• _Available data_
--------------------------------

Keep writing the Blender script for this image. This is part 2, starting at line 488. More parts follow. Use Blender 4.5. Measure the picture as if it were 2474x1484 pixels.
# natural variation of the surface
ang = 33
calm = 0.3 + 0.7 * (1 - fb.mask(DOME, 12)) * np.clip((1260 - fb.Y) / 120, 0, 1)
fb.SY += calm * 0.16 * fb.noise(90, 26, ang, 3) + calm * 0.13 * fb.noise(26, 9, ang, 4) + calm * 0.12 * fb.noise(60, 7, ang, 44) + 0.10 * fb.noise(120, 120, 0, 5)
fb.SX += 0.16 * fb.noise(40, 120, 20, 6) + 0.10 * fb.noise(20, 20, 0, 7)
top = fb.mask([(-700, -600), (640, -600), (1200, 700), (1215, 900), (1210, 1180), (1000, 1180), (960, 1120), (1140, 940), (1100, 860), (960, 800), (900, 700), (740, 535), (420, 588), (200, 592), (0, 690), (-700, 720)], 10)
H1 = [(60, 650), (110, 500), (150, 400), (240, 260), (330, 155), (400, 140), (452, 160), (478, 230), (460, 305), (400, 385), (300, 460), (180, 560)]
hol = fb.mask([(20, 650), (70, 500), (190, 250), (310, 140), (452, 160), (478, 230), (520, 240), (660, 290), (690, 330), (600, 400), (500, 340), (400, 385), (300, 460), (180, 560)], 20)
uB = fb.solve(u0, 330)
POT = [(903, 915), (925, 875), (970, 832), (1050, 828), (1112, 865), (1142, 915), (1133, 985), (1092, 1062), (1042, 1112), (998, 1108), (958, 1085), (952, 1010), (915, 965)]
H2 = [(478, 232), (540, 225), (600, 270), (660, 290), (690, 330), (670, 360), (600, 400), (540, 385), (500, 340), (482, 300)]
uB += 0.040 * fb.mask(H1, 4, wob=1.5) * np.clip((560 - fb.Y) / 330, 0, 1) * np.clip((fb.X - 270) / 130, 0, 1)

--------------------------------

• _Aim_
Extract all of the data above without altering anything.

• _The output_
Keep writing the Blender script for this image. This is part 2, starting at line 488. More parts follow. Use Blender 4.5. Measure the picture as if it were 2474x1484 pixels.
# natural variation of the surface
ang = 33
calm = 0.3 + 0.7 * (1 - fb.mask(DOME, 12)) * np.clip((1260 - fb.Y) / 120, 0, 1)
fb.SY += calm * 0.16 * fb.noise(90, 26, ang, 3) + calm * 0.13 * fb.noise(26, 9, ang, 4) + calm * 0.12 * fb.noise(60, 7, ang, 44) + 0.10 * fb.noise(120, 120, 0, 5)
fb.SX += 0.16 * fb.noise(40, 120, 20, 6) + 0.10 * fb.noise(20, 20, 0, 7)
top = fb.mask([(-700, -600), (640, -600), (1200, 700), (1215, 900), (1210, 1180), (1000, 1180), (960, 1120), (1140, 940), (1100, 860), (960, 800), (900, 700), (740, 535), (420, 588), (200, 592), (0, 690), (-700, 720)], 10)
H1 = [(60, 650), (110, 500), (150, 400), (240, 260), (330, 155), (400, 140), (452, 160), (478, 230), (460, 305), (400, 385), (300, 460), (180, 560)]
hol = fb.mask([(20, 650), (70, 500), (190, 250), (310, 140), (452, 160), (478, 230), (520, 240), (660, 290), (690, 330), (600, 400), (500, 340), (400, 385), (300, 460), (180, 560)], 20)
uB = fb.solve(u0, 330)
POT = [(903, 915), (925, 875), (970, 832), (1050, 828), (1112, 865), (1142, 915), (1133, 985), (1092, 1062), (1042, 1112), (998, 1108), (958, 1085), (952, 1010), (915, 965)]
H2 = [(478, 232), (540, 225), (600, 270), (660, 290), (690, 330), (670, 360), (600, 400), (540, 385), (500, 340), (482, 300)]
uB += 0.040 * fb.mask(H1, 4, wob=1.5) * np.clip((560 - fb.Y) / 330, 0, 1) * np.clip((fb.X - 270) / 130, 0, 1)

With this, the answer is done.